Oito dos onzes municípios pertencem à Bacia Contribuinte da Baía de Guanabara, portanto área de especial interesse em preservar dadas as condições de sobrevivência da Baía. Por estar compreendida na área intertropical, possuindo um clima quente e chuvoso, é responsável pela existência do último resquício de Mata Atlântica da região. Na Área de Proteção Ambiental de Guapimirim, situada nos municípios de Magé, Guapimirim, Itaboraí e São Gonçalo, estão localizados os últimos de manguezais da Baía de Guanabara. De todo manguezal que cobria o estado, 70 % foi devastado e como se sabe, o mangue é o berçário do mar: milhares de peixes lá se reproduzem e todo o material orgânico da vegetação ajuda a manter o equilíbrio da baía. O local era, à época da invasão colonialista, um verdadeiro Éden para os tupinambás! E estamos trocando o resto de paraíso que sobrou pela previsão de ter 0,5% do valor do empreendimento destinado para unidades de conservação, a título de compensação ambiental e 0,5% /1% do investimento destinado às chamadas ‘compensações sociais’.
A previsão de criação de corredor ecológico e de reflorestamento, com o apoio da EMBRAPA é pífia diante da diversidade já existente no local. Incluo aí um provável interesse no retorno econômico do ‘reflorestamento’!
Já existem cerca de 6.000 indústrias potencialmente poluidoras na bacia de contribuição da Baía de Guanabara. Destas apenas 52 são responsáveis por 80% da poluição industrial nela lançada. Outro dado importante é que apenas 51% do esgoto sanitário afluente à Baía de Guanabara é coletado em rede e apenas 14% é tratado adequadamente antes do lançamento. Se já não temos o controle das indústrias já situadas na bacia de contribuição da Baía de Guanabara e o conseqüente controle dos efluentes lançados neste corpo receptor, imagine após o multimilionário e ‘intocável’ projeto.
A maioria das cidades pertencente ao Conleste não tem saneamento básico adequado, o que lhes confere um quadro já bem ruim em termos de qualidade de vida de seus habitantes. E agora uma das maiores preocupações (se não a maior!) é que a implantação do projeto afete o fornecimento de água para as populações próximas. Embora seis alternativas de fornecimento de água para o Comperj estejam sendo estudadas, nenhuma delas pode se mostrar eficiente a longo prazo. Este estado de decrepitude generalizada pode ser agravado pela instalação do complexo, caso não pensemos antecipadamente e com seriedade nas soluções possíveis para este “impasse” e na forma como planejamos o futuro.

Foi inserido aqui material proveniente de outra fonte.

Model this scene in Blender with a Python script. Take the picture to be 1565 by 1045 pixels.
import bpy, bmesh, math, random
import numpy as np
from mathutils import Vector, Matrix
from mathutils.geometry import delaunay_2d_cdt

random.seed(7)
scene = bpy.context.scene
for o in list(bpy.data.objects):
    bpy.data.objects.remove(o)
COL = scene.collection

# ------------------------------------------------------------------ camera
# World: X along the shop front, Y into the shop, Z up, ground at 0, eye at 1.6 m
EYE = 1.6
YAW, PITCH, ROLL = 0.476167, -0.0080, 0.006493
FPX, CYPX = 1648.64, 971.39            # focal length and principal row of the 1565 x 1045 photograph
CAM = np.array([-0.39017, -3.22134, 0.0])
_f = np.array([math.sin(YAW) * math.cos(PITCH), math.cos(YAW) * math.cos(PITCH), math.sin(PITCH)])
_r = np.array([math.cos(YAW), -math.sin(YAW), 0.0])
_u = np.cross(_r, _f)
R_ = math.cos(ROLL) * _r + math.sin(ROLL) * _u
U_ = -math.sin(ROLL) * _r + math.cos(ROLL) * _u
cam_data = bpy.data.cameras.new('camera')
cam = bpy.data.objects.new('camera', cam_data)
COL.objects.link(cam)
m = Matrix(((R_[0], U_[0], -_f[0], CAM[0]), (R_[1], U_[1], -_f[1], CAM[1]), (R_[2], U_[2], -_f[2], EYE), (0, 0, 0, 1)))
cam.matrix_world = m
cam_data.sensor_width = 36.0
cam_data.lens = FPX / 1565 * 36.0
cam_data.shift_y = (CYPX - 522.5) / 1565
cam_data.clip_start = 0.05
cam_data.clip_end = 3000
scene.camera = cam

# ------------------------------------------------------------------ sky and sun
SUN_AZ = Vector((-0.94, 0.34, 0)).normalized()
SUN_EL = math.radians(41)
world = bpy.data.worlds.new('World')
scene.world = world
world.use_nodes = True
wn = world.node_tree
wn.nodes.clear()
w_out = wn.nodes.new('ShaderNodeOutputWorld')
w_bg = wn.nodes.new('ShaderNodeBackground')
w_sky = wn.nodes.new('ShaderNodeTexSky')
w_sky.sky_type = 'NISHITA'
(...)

Não que a visão seja estritamente protecionista, mas de que valem os milhões do petróleo se não houver mais peixes no mar, águas potáveis e sobrar menos da metade da mata atlântica que já é reduzidíssima?
Os dirigentes já fecharam seus olhos à ocupação urbana que ameaça o manguezal há muito tempo. No início de abril, o RJTV denunciou o crescimento desordenado em São Gonçalo dentro da APA de Guapimirim. Apesar da lei de proteção ao mangue, além casas recém construídas com serviço de energia elétrica, existe até rua aberta! A área é de responsabilidade do estado e das prefeituras, e o Ibama diz que somente com a integração dos governos é possível evitar a expansão das comunidades.

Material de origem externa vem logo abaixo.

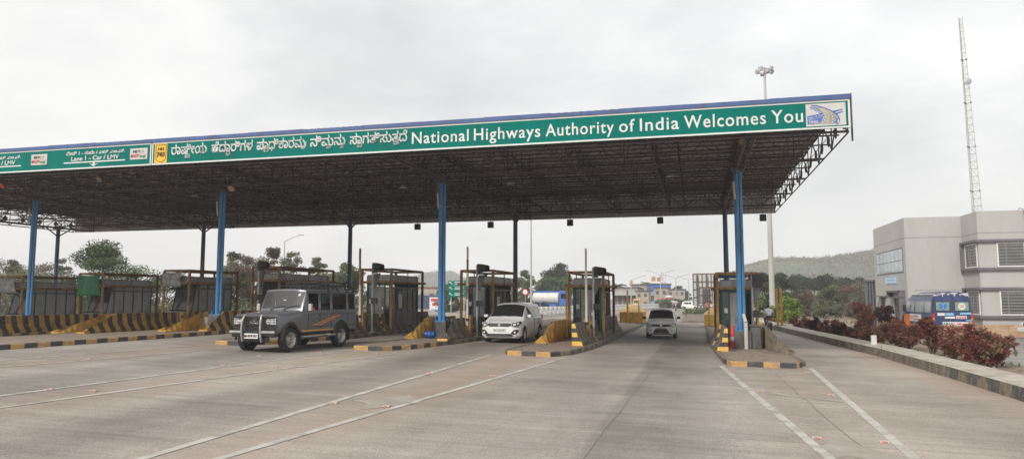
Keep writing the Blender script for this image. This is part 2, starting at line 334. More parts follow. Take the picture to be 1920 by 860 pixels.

Lembremos ainda que após as obras, serão 212 mil pessoas sem emprego!! O descaso político, a falta de políticas públicas e a lentidão das soluções, aliados a uma crescente demanda por moradia e emprego têm tornado nosso estado um caos social. Se já estamos nesta situação, e com a continuidade da mentalidade atual, imaginem como estaremos em 2012.

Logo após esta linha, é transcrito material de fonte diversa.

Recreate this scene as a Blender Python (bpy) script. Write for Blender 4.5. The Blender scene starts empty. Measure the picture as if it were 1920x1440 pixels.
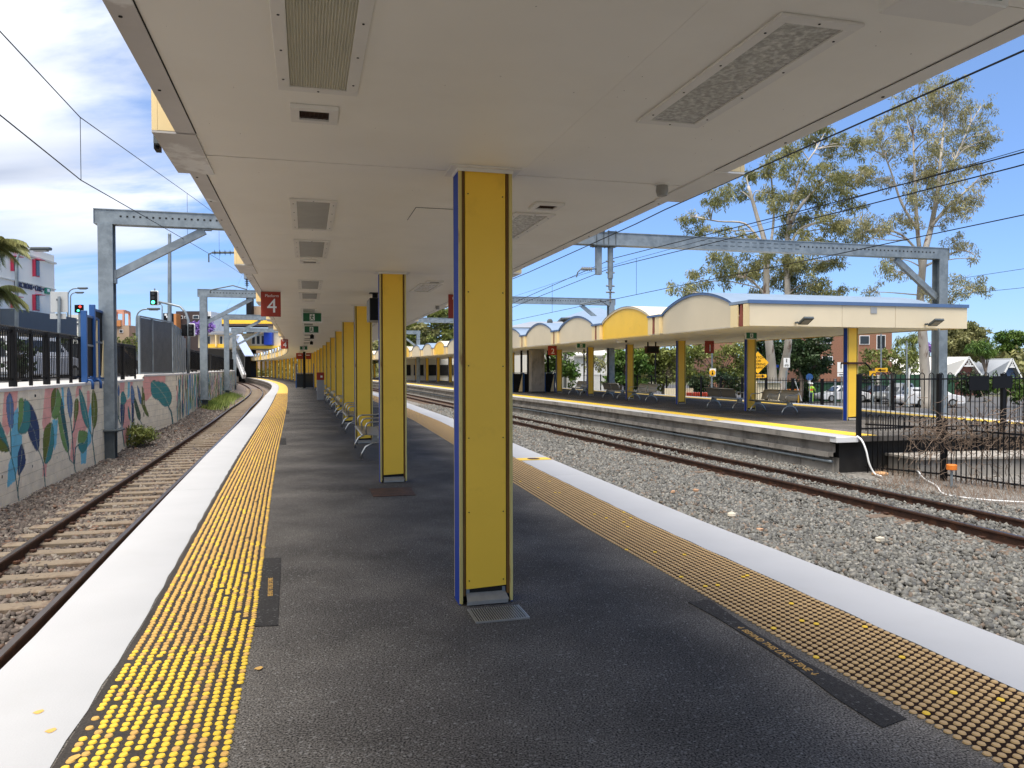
import bpy, bmesh, math, random
import numpy as np
from math import sin, cos, tan, pi, radians, sqrt, atan2
from mathutils import Vector, Matrix
random.seed(7); rng = np.random.default_rng(7)
C = bpy.context.scene.collection
scene = bpy.context.scene

# ------------------------------------------------ camera
FPX = 1442.0; PITCH = radians(1.2); ROLL = radians(-.12); EYE = 1.6
cam_d = bpy.data.cameras.new("camera"); cam = bpy.data.objects.new("camera", cam_d); C.objects.link(cam)
cam_d.sensor_width = 36; cam_d.lens = FPX / 1920 * 36; cam_d.clip_start = .05; cam_d.clip_end = 6000
RM = Matrix.Rotation(pi / 2 - PITCH, 3, 'X') @ Matrix.Rotation(ROLL, 3, 'Z')
cam.matrix_world = Matrix.Translation((0, 0, EYE)) @ RM.to_4x4()
scene.camera = cam
CP = Vector((0, 0, EYE))

# ------------------------------------------------ light
SUN_EL, SUN_AZ = 71, 192          # degrees; azimuth clockwise from +Y (behind and to the left)
world = bpy.data.worlds.new("World"); scene.world = world; world.use_nodes = True
wn, wl = world.node_tree.nodes, world.node_tree.links
wn.clear()
wo = wn.new('ShaderNodeOutputWorld'); bg = wn.new('ShaderNodeBackground')
sky = wn.new('ShaderNodeTexSky'); sky.sky_type = 'NISHITA'; sky.sun_disc = False
sky.sun_elevation = radians(SUN_EL); sky.sun_rotation = radians(SUN_AZ)
sky.air_density = 1.0; sky.dust_density = .1; sky.ozone_density = 2.2
def wnode(t, **k):
    n = wn.new(t)
    for a, b in k.items(): setattr(n, a, b)
    return n
tc = wnode('ShaderNodeTexCoord'); sep = wnode('ShaderNodeSeparateXYZ'); wl.new(tc.outputs['Generated'], sep.inputs[0])
def wmath(op, a, b=None, c=None, clamp=False):
    n = wnode('ShaderNodeMath', operation=op); n.use_clamp = clamp
    for i, v in enumerate((a, b, c)):
        if v is None: continue
        if isinstance(v, (int, float)): n.inputs[i].default_value = v
        else: wl.new(v, n.inputs[i])
    return n.outputs[0]
zz = wmath('ADD', wmath('MAXIMUM', sep.outputs[2], 0.0), .10)
cu = wmath('DIVIDE', sep.outputs[0], zz); cv = wmath('DIVIDE', sep.outputs[1], zz)
comb = wnode('ShaderNodeCombineXYZ'); wl.new(wmath('MULTIPLY', cu, .8), comb.inputs[0]); wl.new(wmath('MULTIPLY', cv, 1.5), comb.inputs[1])
rotm = wnode('ShaderNodeMapping'); rotm.inputs['Rotation'].default_value = (0, 0, .5); rotm.inputs['Location'].default_value = (3.1, 1.7, 0); wl.new(comb.outputs[0], rotm.inputs[0])
def wnoise(scale, det, rough, dist, off=0):
    n = wnode('ShaderNodeTexNoise'); n.inputs['Scale'].default_value = scale; n.inputs['Detail'].default_value = det
    n.inputs['Roughness'].default_value = rough; n.inputs['Distortion'].default_value = dist
    m = wnode('ShaderNodeMapping'); m.inputs['Location'].default_value = (off, off * .7, off * .3); wl.new(rotm.outputs[0], m.inputs[0]); wl.new(m.outputs[0], n.inputs[0])
    return n.outputs['Fac']
cn = wnoise(.75, 8, .58, .6); cn2 = wnoise(.5, 5, .5, .2, 9)
# cloud bank lies left, thins out right; unseen cover behind added to whiten ambient
az = wmath('MULTIPLY_ADD', sep.outputs[0], -1.15, wmath('MULTIPLY', sep.outputs[1], -.5))
az = wmath('ADD', wmath('ADD', az, .40), wmath('MULTIPLY', sep.outputs[2], .35))
cov = wmath('ADD', cn, wmath('MULTIPLY', az, .62))
cr = wnode('ShaderNodeMapRange', interpolation_type='SMOOTHSTEP'); wl.new(cov, cr.inputs[0])
cr.inputs[1].default_value = .66; cr.inputs[2].default_value = .93; cr.inputs[3].default_value = 0; cr.inputs[4].default_value = .95
hz = wnode('ShaderNodeMapRange', interpolation_type='SMOOTHSTEP'); wl.new(sep.outputs[2], hz.inputs[0])
hz.inputs[1].default_value = .02; hz.inputs[2].default_value = .20
cfac = wmath('MULTIPLY', cr.outputs[0], hz.outputs[0])
ccol = wnode('ShaderNodeMix', data_type='RGBA'); wl.new(cn2, ccol.inputs[0])
CR2 = wnode('ShaderNodeMapRange'); wl.new(cn2, CR2.inputs[0]); CR2.inputs[1].default_value = .36; CR2.inputs[2].default_value = .56; wl.new(CR2.outputs[0], ccol.inputs[0])
CLOUD_LO, CLOUD_HI = (3.3, 3.7, 4.6, 1), (7.2, 7.4, 7.8, 1)
ccol.inputs[6].default_value = CLOUD_LO; ccol.inputs[7].default_value = CLOUD_HI
tint = wnode('ShaderNodeMix', data_type='RGBA', blend_type='MULTIPLY'); tint.inputs[0].default_value = 1
tr_ = wnode('ShaderNodeMapRange'); wl.new(sep.outputs[2], tr_.inputs[0]); tr_.inputs[1].default_value = -.02; tr_.inputs[2].default_value = .40
tm_ = wnode('ShaderNodeMix', data_type='RGBA'); wl.new(tr_.outputs[0], tm_.inputs[0]); tm_.inputs[6].default_value = (.42, .60, 1.02, 1); tm_.inputs[7].default_value = (.98, 1.06, 1.2, 1)
wl.new(tm_.outputs[2], tint.inputs[7]); wl.new(sky.outputs[0], tint.inputs[6])
mx = wnode('ShaderNodeMix', data_type='RGBA'); wl.new(cfac, mx.inputs[0]); wl.new(tint.outputs[2], mx.inputs[6]); wl.new(ccol.outputs[2], mx.inputs[7])
wl.new(mx.outputs[2], bg.inputs[0]); bg.inputs[1].default_value = .064; wl.new(bg.outputs[0], wo.inputs[0])
sun_d = bpy.data.lights.new("sun", 'SUN'); sun_d.energy = 2.5; sun_d.angle = radians(46); sun_d.color = (1, .94, .85)
sun = bpy.data.objects.new("sun", sun_d); C.objects.link(sun)
se, sa = radians(SUN_EL), radians(SUN_AZ)
sdir = Vector((sin(sa) * cos(se), cos(sa) * cos(se), sin(se)))
sun.rotation_euler = sdir.to_track_quat('Z', 'Y').to_euler(); sun.location = (0, 0, 50)
scene.view_settings.view_transform = 'Standard'; scene.view_settings.look = 'None'
scene.view_settings.gamma = 1; scene.view_settings.use_curve_mapping = False
scene.view_settings.exposure = 1.42
scene.cycles.max_bounces = 8; scene.cycles.diffuse_bounces = 5; scene.cycles.glossy_bounces = 3
scene.cycles.transparent_max_bounces = 8; scene.cycles.caustics_reflective = False; scene.cycles.caustics_refractive = False

# ------------------------------------------------ geometry of the place
def ray(px, py): return RM @ Vector(((px - 960) / FPX, -(py - 720) / FPX, -1))
def G(px, py, h=0.0):                       # point of the level z = h seen there in the survey
    d = ray(px, py); return CP + d * ((h - EYE) / d.z)
def D(px, py, Y):                           # point at distance Y
    d = ray(px, py); return CP + d * (Y / d.y)
RMn = np.array(RM)
def proj(P):                                # (n,3) -> survey pixels
    c = (np.asarray(P) - np.array([0, 0, EYE])) @ RMn
    return np.stack([960 + FPX * c[:, 0] / -c[:, 2], 720 - FPX * c[:, 1] / -c[:, 2]], 1)

# alignment: s along the platform from the nearest pillar, o to the right of it
_S = np.arange(-60, 420, .5)
_H = np.radians(np.interp(_S, [25, 60, 90, 125, 160, 200, 260], [14.95, 16.6, 20.2, 22.5, 29, 42, 60]))
_k = np.ones(17) / 17
_H = np.convolve(np.pad(_H, 8, 'edge'), _k, 'valid')
_X = np.concatenate([[0], np.cumsum(-np.sin(_H[:-1]) * .5)]); _Y = np.concatenate([[0], np.cumsum(np.cos(_H[:-1]) * .5)])
_i0 = int(np.argmin(abs(_S))); _X += -.2 - _X[_i0]; _Y += 5.28 - _Y[_i0]
def hd(s): return float(np.interp(s, _S, _H))
def A(s, o=0.0, z=0.0):
    h = hd(s); return Vector((float(np.interp(s, _S, _X)) + o * cos(h), float(np.interp(s, _S, _Y)) + o * sin(h), z))
def An(s, o, z):                            # vectorised
    s = np.asarray(s, float); h = np.interp(s, _S, _H)
    return np.stack([np.interp(s, _S, _X) + o * np.cos(h), np.interp(s, _S, _Y) + o * np.sin(h), np.zeros_like(s) + z], -1)
def lin(xs, ys): return lambda s: np.interp(s, xs, ys)
eL = lin([0, 5, 10, 18, 30, 42], [-2.75, -2.87, -2.97, -3.08, -3.26, -3.42])       # left edge of the near platform
eR = lin([2, 6, 10, 18, 28], [2.79, 2.9, 3.04, 3.26, 3.3])                          # right edge
iL = lin([15, 28, 40, 52], [10.5, 10.2, 9.72, 9.25])                                # left edge of the far island platform
iR = lin([9, 16, 22, 28, 40, 55], [19.1, 19.3, 19.85, 19.75, 19.3, 18.9])
tL = lin([0, 8, 20, 30, 42], [-4.08, -4.2, -4.38, -4.57, -4.78])                    # track centres
tR = lin([8, 28, 50], [8.62, 7.95, 7.6])
tF = lin([0, 50], [20.9, 21.3])
BAY = 5.75
RAIL_TOP = -.68; BED = -.86; CEIL = 2.94; STREET_R = -1.55; STREET_L = 1.22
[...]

Outro perigo: a Petrobrás confessou (ainda que não tão publicamente!) que ainda busca parcerias estrangeiras para o projeto (em: Brasil Energia Nº311, outubro de 2006 – Retrospectiva Rio Oil&Gás).
O peso do lucro é tanto que muito provavelmente o projeto (em concomitância com TAC’s desavergonhados!) tenha sido o verdadeiro desencadeador da ‘necessidade de revisões’ ao Conama e das mudanças e desmantelamento nos órgãos de fiscalização e licenciamento ambiental (em: Painel 20 anos da resolução Conama 001/1986 e a indústria de E&P[Energia e Petróleo]).
Como podemos agir ativamente em defesa do que nos resta de dignidade? Saberemos separar o joio do trigo? O PIB é mais importante que nossa diversidade e possibilidade de futuro? Como podemos ser mais fortes que o poder do dinheiro? Existem possibilidades de mudanças de modelo energético, mas ninguém quer debater isso. O discurso de auto-suficiência que a Petrobras e o governo querem nos impor é uma falácia. O modelo atual baseado em petróleo está fadado a ter seu fim em 50 anos, então como justificar um investimento destes para um futuro nada promissor? O objetivo é o lucro imediato apenas e nesta estória, nós perdemos muito. Agora e futuramente.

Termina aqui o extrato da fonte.